A propos de la « Liste des 600 gauchistes complices de l’islam radicale qui pourrissent l’université et la France »
3 mars 2021Une « Liste des 600 gauchistes complices de l’islam radicale [sic] qui pourrissent l’université et la France » circule sur le net. Elle a été dupliquée sur divers blogs, sur Tweeter, etc. Voici ce qui semble à l’origine de cette circulation : https://philippe-boyer.eu/liste-des-600-gauchistes-complices-de-lislam-radicale-qui-pourrissent-luniversite-et-la-france/ On remarquera le subtil (hum…) dessin de Riss (Charlie Hebdo) qui vient en appui à cette rhétorique.
Elle s’accompagne du commentaire suivant, au français plus qu’approximatif : « Cette liste contient les noms des personnes, toutes payées par l’état donc par l’impôt des français, souvent fonctionnaires, pour éffectuer d’hypothétiques recherches qui n’intéressent qu’eux-mêmes et la sphère gauchiste plus ou moins radicale. Ces recherches, dont tout le monde se fiche éperdument qui n’ont , dans la dans grande majorité des cas, aucune utilité, servent à développer les théories qui ont pour unique but que de faire avancer l’islam et par conséquent le radicalisme islamique à l’université en particulier et en France en général. »
Cette rhétorique fascisante – le dispositif de la liste a été amplement analysé comme inhérent à la pratique fasciste, nazie, et collaborationniste – désigne à la vindicte populaire non pas des « islamo-gauchistes » (puisque cela n’existe pas), mais les signataires d’une pétition diffusée sur Le Monde et destinée à défendre les libertés académiques contre le projet de police de la pensée universitaire prônée par une poignée de collègues réactionnaires. Il se trouve que je fais partie de cette liste d’« islamo-gauchistes », avec bien d’autres collègues ayant signé la pétition du Monde…

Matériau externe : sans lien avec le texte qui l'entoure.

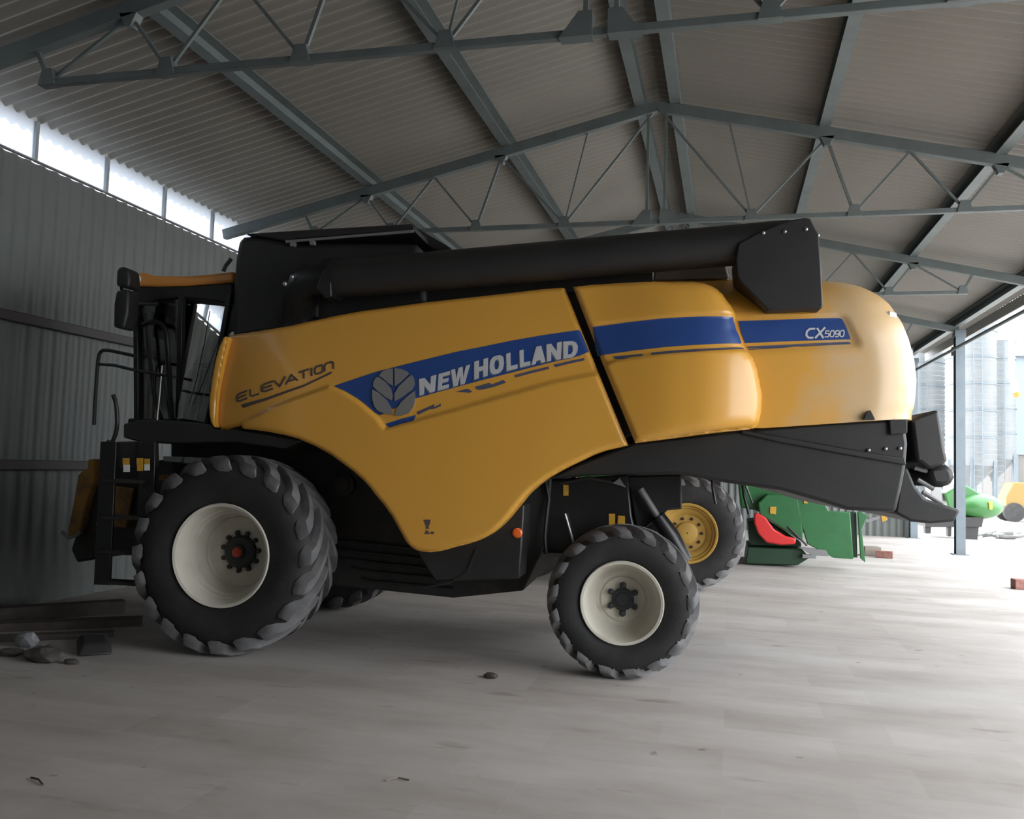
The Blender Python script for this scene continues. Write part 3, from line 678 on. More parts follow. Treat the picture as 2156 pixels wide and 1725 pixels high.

On voit là l’effet direct des vomissures médiatiques de Frédérique Vidal et Jean-Michel Blanquer, ainsi que de la complaisance de bien des journalistes à l’égard de leurs diatribes – y compris sur France Culture, tombée bien bas depuis que Guillaume Erner y sévit.
Les personnes désignées dans cette liste devront-elles demander une protection fonctionnelle à leurs universités pour éviter la mésaventure arrivée à Eric Fassin, qui a été menacé de décapitation par un activiste d’extrême droite en raison de son supposé « islamo-gauchisme » ?
Il est plus qu’urgent que Frédérique Vidal démissionne, ou qu’elle soit démissionnée, car ses propos indignes, directement inspirés par l’extrême droite, mettent en danger des centaines de collègues. Il reste que, démission ou pas, ce qui est inquiétant c’est l’univers mental dans lequel les politicien.ne.s du régime Macron évoluent. Leur haine assumée du travail de connaissance scientifique, du débat rationnel et des exigences critiques fait froid dans le dos et annonce les heures sombres à venir.